Meringues is a very good way of describing Tommy and Tuppence! I think they're delightful.
Aug. 31st, 2015 04:02 pm (UTC)
I think it's a little of both: espionage isn't her strong suit, and she improved a lot as a writer -- especially with regard to characterization and tone balance. Tommy and Tuppence are a delight, but the rest of the characters are weak -- they exist mainly to push the plot along, which makes everything feel a little unreal -- and Christie hasn't figured out yet how to use judicious detail and character reactions to make her ludicrous plot developments feel like they have any weight.

I still enjoyed it, because T&T are adorable, and I like Christie so much that it's fun to see her this early in her career, trying things out and messing them up hopelessly and duct-taping it all together anyway to send to the publisher. I wish I had a fraction of her tenacity as a writer.

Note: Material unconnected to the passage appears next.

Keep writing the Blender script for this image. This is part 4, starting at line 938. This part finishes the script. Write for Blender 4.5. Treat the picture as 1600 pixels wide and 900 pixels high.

The politics of the book are pretty emphatically not my politics, insofar as they map to the real world at all (it turns out you don't actually need the machinations of an unscrupulous Bolshevik mastermind for people to occasionally vote Labour? WHO KNEW) but as with other straw-revolutionary plots from the same era, they map so imperfectly that I hardly even mind. It mostly just reads as a weird AU to me.

Well, eventually I'll run into another of Christie's espionage books & see if it's improved at all. I expect at least her minor characters to get a lot sharper in 10 years or so.
Aug. 31st, 2015 04:55 pm (UTC)
Tommy and Tuppence are always pretty fun! And, yes, I remember the plot being pretty much irrelevant in comparison, certainly on the first one. :-)
Sep. 1st, 2015 03:09 am (UTC)
They have won my heart, if not my suspension of disbelief.
Aug. 31st, 2015 10:46 pm (UTC)
Oooh, another Charles Lenox book! Hooray!
Sep. 1st, 2015 03:11 am (UTC)
I know! Can't stop the comfort!

The best part is, by November I'll have forgotten all about pre-ordering it, so it'll be like a magical surprise on my doorstep!